I need to somehow stack myself up on work for the weekend or go out or something. The plans I had have been ditched at the last minute (oh so ironic) so I need something else. I need someone else.
So I guess you could this something of an 'all time low'. I feel hopeless and unnecessary. Why do I sit here and take it? I don't know, my friends don't know. I don't even think you know. Do you? Because I don't. And I can't give it up, this hobby of mine. I feel like I'm just sailing on auto-pilot. Usually, I'm content with that. I like drifting but achieving. I was always good at that. But now? I don't like where I'm drifting to and my vision is cloudy and it scares me.
University? Too soon. And it's two years away. I feel pushed and shoved and disorientated. And you're not helping me. You, of all people, are only taking. Asking and taking things for yourself - and not just from me. Wasting money and time and my efforts and emotions on things that suit you and no one else. You don't care about anyone else. You only want to do what you want to do and how you do it is the best way for it and nothing else will suffice or even come close.
What am I to you? Because 'soulmate' has worn off. It has faded and it means nothing now - like when you say a word over and over and it stops being a word and just becomes a set of sounds you spew out of your mouth. Soulmate soulmate soulmate.
And you. Always talking. Always "chatting" but never chilling. Shut. up.
I'm tired. I'm tired of being me. I'm tired of sitting here waiting for you to use me. I'm tired of setting myself up to fall. I need to stop hoping and start expecting. Expecting that I'm nothing. Knowing that I'm nothing. Stop thinking. Start knowing. Stop messing. Start walking. Stop watching. Do something.

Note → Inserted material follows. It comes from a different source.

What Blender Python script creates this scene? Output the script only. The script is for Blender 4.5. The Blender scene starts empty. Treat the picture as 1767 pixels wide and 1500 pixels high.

How long can this last? Ridiculous, stupid, hopeless, meaningless, unworthy, inadequate, ugly and unattractive. Gain weight, be friendlier, accept him, cut hair, open up more, "you can talk to me". What does it all mean? Who am I anyway? Who do I think I am? What is this? Where am I?
I am nowhere. I am nothing. We are still but neverending. We are laughing but staring. We are dreaming but shivvering. We are complements but together we are contrasts. Is there someone else? What else? Everything. Anything is better than now. Count your days, get older, skip to the future and get on with it.
Here: take these feelings and deal with them. I'm done.